| SUPPLIED MATERIAL |
____________________

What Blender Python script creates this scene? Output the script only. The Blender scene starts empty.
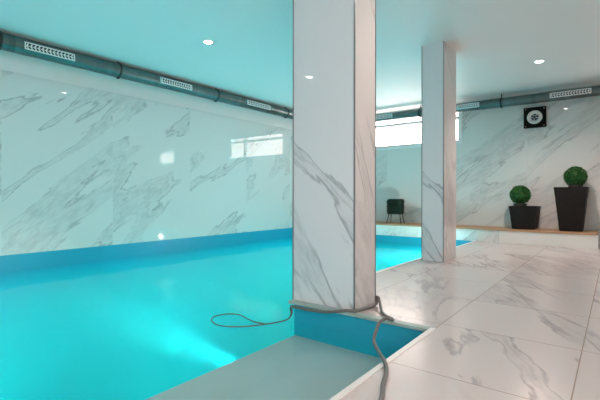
import bpy, bmesh, math, random
from mathutils import Vector, Matrix
random.seed(7)
S = bpy.context.scene
COL = S.collection
R = math.radians
PI = math.pi

# ------------------------------------------------------------------ helpers
def link(name, bm, mats, parent=None, smooth=False):
    me = bpy.data.meshes.new(name)
    bm.normal_update()
    bm.to_mesh(me); bm.free()
    for m in (mats if isinstance(mats, (list, tuple)) else [mats]):
        me.materials.append(m)
    if smooth:
        for p in me.polygons: p.use_smooth = True
    o = bpy.data.objects.new(name, me)
    COL.objects.link(o)
    if parent: o.parent = parent
    return o

def box(bm, x0, x1, y0, y1, z0, z1, mi=0, bev=0):
    vs = [bm.verts.new((x, y, z)) for z in (z0, z1) for y in (y0, y1) for x in (x0, x1)]
    fs = [(0,2,3,1), (4,5,7,6), (0,1,5,4), (2,6,7,3), (0,4,6,2), (1,3,7,5)]
    out = []
    for f in fs:
        fc = bm.faces.new([vs[i] for i in f]); fc.material_index = mi; out.append(fc)
    if bev:
        es = list({e for f in out for e in f.edges})
        bmesh.ops.bevel(bm, geom=es, offset=bev, segments=2, affect='EDGES', profile=.5)
    return out

def boxes(name, lst, mats, parent=None, bev=0):
    bm = bmesh.new()
    for b in lst: box(bm, *b, bev=bev)
    return link(name, bm, mats, parent)

def ring_sweep(bm, pts, radius, seg=12, caps=True, mi=0):
    """tube along a list of points, radius may be a list"""
    n = len(pts); pts = [Vector(p) for p in pts]
    rad = radius if isinstance(radius, (list, tuple)) else [radius]*n
    up = Vector((0, 0, 1)); rings = []
    t0 = (pts[1]-pts[0]).normalized()
    a = t0.cross(up)
    if a.length < .1: a = t0.cross(Vector((1, 0, 0)))
    a.normalize()
    for i, p in enumerate(pts):
        if i == 0: t = pts[1]-pts[0]
        elif i == n-1: t = pts[-1]-pts[-2]
        else: t = pts[i+1]-pts[i-1]
        t.normalize()
        a = (a - t*a.dot(t)).normalized()
        b = t.cross(a)
        rings.append([bm.verts.new(p + (a*math.cos(2*PI*k/seg) + b*math.sin(2*PI*k/seg))*rad[i]) for k in range(seg)])
    for i in range(n-1):
        for k in range(seg):
            f = bm.faces.new((rings[i][k], rings[i][(k+1) % seg], rings[i+1][(k+1) % seg], rings[i+1][k]))
            f.smooth = True; f.material_index = mi
    if caps:
        bm.faces.new(rings[0][::-1]); bm.faces.new(rings[-1])

def spline(ctrl, n=10):
    P = [Vector(c) for c in ctrl]; P = [P[0]*2-P[1]] + P + [P[-1]*2-P[-2]]
    out = []
    for i in range(1, len(P)-2):
        for k in range(n):
            t = k/n
            out.append(.5*((2*P[i]) + (-P[i-1]+P[i+1])*t + (2*P[i-1]-5*P[i]+4*P[i+1]-P[i+2])*t*t
                           + (-P[i-1]+3*P[i]-3*P[i+1]+P[i+2])*t**3))
    out.append(P[-2]); return out

def lathe(bm, prof, center, axis='Z', seg=32, mi=0, smooth=True):
    """prof: list of (radius, height)"""
    c = Vector(center); rings = []
    for r_, h_ in prof:
        ring = []
        for k in range(seg):
            a = 2*PI*k/seg
            if axis == 'Z': v = Vector((r_*math.cos(a), r_*math.sin(a), h_))
            elif axis == '-Y': v = Vector((r_*math.cos(a), -h_, r_*math.sin(a)))
            ring.append(bm.verts.new(c+v))
        rings.append(ring)
    for i in range(len(rings)-1):
        for k in range(seg):
            f = bm.faces.new((rings[i][k], rings[i][(k+1) % seg], rings[i+1][(k+1) % seg], rings[i+1][k]))
            f.smooth = smooth; f.material_index = mi
    return rings

def struct(o, label=None):
    o['kind'] = 'structure'
    if label: o['label'] = label
    return o

def tag(o, label, cat, group=None, kind=None):
    o['label'] = label; o['category'] = cat
    if group: o['group'] = group
    if kind: o['kind'] = kind
    return o

def empty(name, loc, label, cat, group=None):
    o = bpy.data.objects.new(name, None); COL.objects.link(o)
    o.location = loc; o.empty_display_size = .1
    return tag(o, label, cat, group)

def copy_tree(o, parent=None):
    c = o.copy(); COL.objects.link(c)
    if parent: c.parent = parent
    for ch in list(o.children): copy_tree(ch, c)
    return c

# ------------------------------------------------------------------ materials
class NT:
    def __init__(s, name):
        s.m = bpy.data.materials.new(name); s.m.use_nodes = True
        s.t = s.m.node_tree; s.t.nodes.clear()
        s.out = s.n('ShaderNodeOutputMaterial')
    def n(s, typ, **kw):
        nd = s.t.nodes.new(typ)
        for k, v in kw.items(): setattr(nd, k, v)
        return nd
    def l(s, a, b): s.t.links.new(a, b)
    def val(s, sock, v):
        if hasattr(v, 'links') or isinstance(v, bpy.types.NodeSocket): s.l(v, sock)
        else: sock.default_value = v
    def math(s, op, a, b=0., c=None, clamp=False):
        nd = s.n('ShaderNodeMath', operation=op, use_clamp=clamp)
        s.val(nd.inputs[0], a); s.val(nd.inputs[1], b)
        if c is not None: s.val(nd.inputs[2], c)
        return nd.outputs[0]
    def comb(s, x, y, z):
        nd = s.n('ShaderNodeCombineXYZ')
        for i, v in enumerate((x, y, z)): s.val(nd.inputs[i], v)
        return nd.outputs[0]
    def noise(s, vec, scale, detail=2, rough=.5, dist=0.):
        nd = s.n('ShaderNodeTexNoise')
        s.l(vec, nd.inputs['Vector']); nd.inputs['Scale'].default_value = scale
        nd.inputs['Detail'].default_value = detail; nd.inputs['Roughness'].default_value = rough
        nd.inputs['Distortion'].default_value = dist
        return nd.outputs['Fac']
    def ramp(s, v, a, b, c, d, smooth=True):
        nd = s.n('ShaderNodeMapRange', interpolation_type='SMOOTHSTEP' if smooth else 'LINEAR')
        s.val(nd.inputs[0], v)
        for i, k in enumerate((a, b, c, d)): nd.inputs[i+1].default_value = k
        return nd.outputs[0]
    def mix(s, f, a, b):
        nd = s.n('ShaderNodeMix', data_type='RGBA')
        s.val(nd.inputs[0], f)
        for sock, v in ((nd.inputs[6], a), (nd.inputs[7], b)):
            if isinstance(v, bpy.types.NodeSocket): s.l(v, sock)
            else: sock.default_value = (*v, 1)
        return nd.outputs[2]
    def obj(s):
        return s.n('ShaderNodeTexCoord').outputs['Object']
    def bsdf(s, color, rough=.5, metal=0., spec=.5, coat=0., normal=None):
        b = s.n('ShaderNodeBsdfPrincipled')
        if isinstance(color, bpy.types.NodeSocket): s.l(color, b.inputs['Base Color'])
        else: b.inputs['Base Color'].default_value = (*color, 1)
        s.val(b.inputs['Roughness'], rough); b.inputs['Metallic'].default_value = metal
        b.inputs['Specular IOR Level'].default_value = spec
        b.inputs['Coat Weight'].default_value = coat
        if normal is not None: s.l(normal, b.inputs['Normal'])
        s.l(b.outputs[0], s.out.inputs['Surface'])
        return b

def plain(name, col, rough=.5, metal=0., spec=.5, var=.08, vscale=6.):
    """single colour with a faint procedural variation"""
    t = NT(name); f = t.noise(t.obj(), vscale, 3)
    dark = tuple(c*(1-var) for c in col); lite = tuple(min(1, c*(1+var)) for c in col)
    t.bsdf(t.mix(f, dark, lite), rough, metal, spec)
    return t.m

def marble(name, au, av, ang, base, vein, pitch=None, org=(0, 0), rough=.06, grout=None, gw=.0015,
           rnd=True, strength=1., scale=1., seed=0., spec=.5, cover=0.):
    """veined marble on the plane spanned by object axes au, av (0,1,2).
    ang: direction in which the veins run; pitch: tile size for joints and per-tile pattern."""
    t = NT(name); sp = t.n('ShaderNodeSeparateXYZ'); t.l(t.obj(), sp.inputs[0])
    u, v = sp.outputs[au], sp.outputs[av]
    zoff = seed; joint = None
    if pitch:
        fu = t.math('DIVIDE', t.math('SUBTRACT', u, org[0]), pitch[0])
        fv = t.math('DIVIDE', t.math('SUBTRACT', v, org[1]), pitch[1])
        iu, iv = t.math('FLOOR', fu), t.math('FLOOR', fv)
        zoff = t.math('ADD', t.math('ADD', t.math('MULTIPLY', iu, 5.37), t.math('MULTIPLY', iv, 9.71)), seed)
        du = t.math('MULTIPLY', t.math('SUBTRACT', .5, t.math('ABSOLUTE', t.math('SUBTRACT', t.math('FRACT', fu), .5))), pitch[0])
        dv = t.math('MULTIPLY', t.math('SUBTRACT', .5, t.math('ABSOLUTE', t.math('SUBTRACT', t.math('FRACT', fv), .5))), pitch[1])
        joint = t.ramp(t.math('MINIMUM', du, dv), gw, gw*1.8, 1, 0)
    ca, sa = math.cos(ang), math.sin(ang)
    p = t.math('ADD', t.math('MULTIPLY', u, ca), t.math('MULTIPLY', v, sa))
    q = t.math('SUBTRACT', t.math('MULTIPLY', v, ca), t.math('MULTIPLY', u, sa))
    vec = t.comb(t.math('MULTIPLY', p, .30), t.math('MULTIPLY', q, 1.30), zoff)
    n1 = t.noise(vec, 1.0*scale, 7, .53, .35)
    rdg = t.math('ABSOLUTE', t.math('SUBTRACT', n1, .5))
    mask = t.ramp(t.noise(t.comb(t.math('MULTIPLY', p, .45), q, t.math('ADD', zoff, 7.7)), .85*scale, 2), .43-cover, .54-cover, 0, 1)
    outline = t.ramp(t.math('ABSOLUTE', t.math('SUBTRACT', rdg, .034)), 0, .011, 1, 0)    # paired dark edges of a vein
    core = t.ramp(rdg, .0, .012, 1, 0)
    fill = t.ramp(rdg, .028, .045, 1, 0)
    vec2 = t.comb(t.math('MULTIPLY', p, .9), t.math('MULTIPLY', q, 2.6), t.math('ADD', zoff, 3.3))
    grain = t.ramp(t.noise(vec2, 7, 5, .65), .35, .7, 0, 1)
    brk = t.ramp(t.noise(vec2, 1.3, 3), .42, .56, .15, 1)
    tot = t.math('ADD', t.math('MULTIPLY', t.math('MULTIPLY', outline, brk), .75), t.math('MULTIPLY', fill, t.math('ADD', .08, t.math('MULTIPLY', grain, .26))))
    tot = t.math('MULTIPLY', t.math('ADD', tot, t.math('MULTIPLY', core, .25)), t.math('ADD', .04, mask))
    tot = t.math('MULTIPLY', tot, strength*.85, clamp=True)
    col = t.mix(tot, base, vein)
    cloud = t.noise(vec, 2.4, 3)
    col = t.mix(t.math('MULTIPLY', cloud, .18), col, tuple(c*.8 for c in base))
    if joint is not None and grout is not None:
        col = t.mix(joint, col, grout)
    t.bsdf(col, rough, spec=spec)
    return t.m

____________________

| SET PROBLEM |
Pictures stay out. Print the data exactly, from its first line through the line containing "PI = math.pi".

| EXPECTED ANSWER |
What Blender Python script creates this scene? Output the script only. The Blender scene starts empty.
import bpy, bmesh, math, random
from mathutils import Vector, Matrix
random.seed(7)
S = bpy.context.scene
COL = S.collection
R = math.radians
PI = math.pi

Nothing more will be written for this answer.